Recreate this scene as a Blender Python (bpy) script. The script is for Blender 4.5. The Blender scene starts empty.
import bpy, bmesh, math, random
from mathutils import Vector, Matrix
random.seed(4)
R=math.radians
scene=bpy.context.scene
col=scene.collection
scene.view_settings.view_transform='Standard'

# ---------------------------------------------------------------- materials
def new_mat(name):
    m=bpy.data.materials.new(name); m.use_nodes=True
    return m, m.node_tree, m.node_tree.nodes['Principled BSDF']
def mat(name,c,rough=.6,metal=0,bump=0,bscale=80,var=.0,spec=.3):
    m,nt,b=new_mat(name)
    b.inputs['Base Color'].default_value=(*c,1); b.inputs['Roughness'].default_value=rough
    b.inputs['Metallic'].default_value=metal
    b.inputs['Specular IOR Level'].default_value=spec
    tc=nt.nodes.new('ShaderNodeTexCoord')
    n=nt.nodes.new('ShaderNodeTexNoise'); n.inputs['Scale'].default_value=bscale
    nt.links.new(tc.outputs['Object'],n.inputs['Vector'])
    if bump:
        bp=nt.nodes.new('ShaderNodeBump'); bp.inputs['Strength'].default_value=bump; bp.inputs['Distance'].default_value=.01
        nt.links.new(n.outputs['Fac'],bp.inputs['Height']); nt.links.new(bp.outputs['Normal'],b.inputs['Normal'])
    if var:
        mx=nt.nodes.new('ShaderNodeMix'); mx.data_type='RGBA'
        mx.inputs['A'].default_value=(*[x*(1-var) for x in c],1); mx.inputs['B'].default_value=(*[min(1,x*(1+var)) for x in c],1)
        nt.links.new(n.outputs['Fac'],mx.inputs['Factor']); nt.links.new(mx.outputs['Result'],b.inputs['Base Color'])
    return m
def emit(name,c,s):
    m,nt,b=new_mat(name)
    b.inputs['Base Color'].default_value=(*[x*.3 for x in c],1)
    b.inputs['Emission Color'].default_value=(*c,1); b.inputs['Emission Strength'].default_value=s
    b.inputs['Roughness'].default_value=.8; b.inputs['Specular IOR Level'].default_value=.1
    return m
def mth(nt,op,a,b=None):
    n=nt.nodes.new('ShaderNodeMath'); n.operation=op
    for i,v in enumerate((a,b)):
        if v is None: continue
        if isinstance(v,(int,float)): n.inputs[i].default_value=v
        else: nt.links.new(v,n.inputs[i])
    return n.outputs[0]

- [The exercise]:
Would you copy out each line exactly as written?

- [Response to this exercise]:
Recreate this scene as a Blender Python (bpy) script. The script is for Blender 4.5. The Blender scene starts empty.
import bpy, bmesh, math, random
from mathutils import Vector, Matrix
random.seed(4)
R=math.radians
scene=bpy.context.scene
col=scene.collection
scene.view_settings.view_transform='Standard'

# ---------------------------------------------------------------- materials
def new_mat(name):
    m=bpy.data.materials.new(name); m.use_nodes=True
    return m, m.node_tree, m.node_tree.nodes['Principled BSDF']
def mat(name,c,rough=.6,metal=0,bump=0,bscale=80,var=.0,spec=.3):
    m,nt,b=new_mat(name)
    b.inputs['Base Color'].default_value=(*c,1); b.inputs['Roughness'].default_value=rough
    b.inputs['Metallic'].default_value=metal
    b.inputs['Specular IOR Level'].default_value=spec
    tc=nt.nodes.new('ShaderNodeTexCoord')
    n=nt.nodes.new('ShaderNodeTexNoise'); n.inputs['Scale'].default_value=bscale
    nt.links.new(tc.outputs['Object'],n.inputs['Vector'])
    if bump:
        bp=nt.nodes.new('ShaderNodeBump'); bp.inputs['Strength'].default_value=bump; bp.inputs['Distance'].default_value=.01
        nt.links.new(n.outputs['Fac'],bp.inputs['Height']); nt.links.new(bp.outputs['Normal'],b.inputs['Normal'])
    if var:
        mx=nt.nodes.new('ShaderNodeMix'); mx.data_type='RGBA'
        mx.inputs['A'].default_value=(*[x*(1-var) for x in c],1); mx.inputs['B'].default_value=(*[min(1,x*(1+var)) for x in c],1)
        nt.links.new(n.outputs['Fac'],mx.inputs['Factor']); nt.links.new(mx.outputs['Result'],b.inputs['Base Color'])
    return m
def emit(name,c,s):
    m,nt,b=new_mat(name)
    b.inputs['Base Color'].default_value=(*[x*.3 for x in c],1)
    b.inputs['Emission Color'].default_value=(*c,1); b.inputs['Emission Strength'].default_value=s
    b.inputs['Roughness'].default_value=.8; b.inputs['Specular IOR Level'].default_value=.1
    return m
def mth(nt,op,a,b=None):
    n=nt.nodes.new('ShaderNodeMath'); n.operation=op
    for i,v in enumerate((a,b)):
        if v is None: continue
        if isinstance(v,(int,float)): n.inputs[i].default_value=v
        else: nt.links.new(v,n.inputs[i])
    return n.outputs[0]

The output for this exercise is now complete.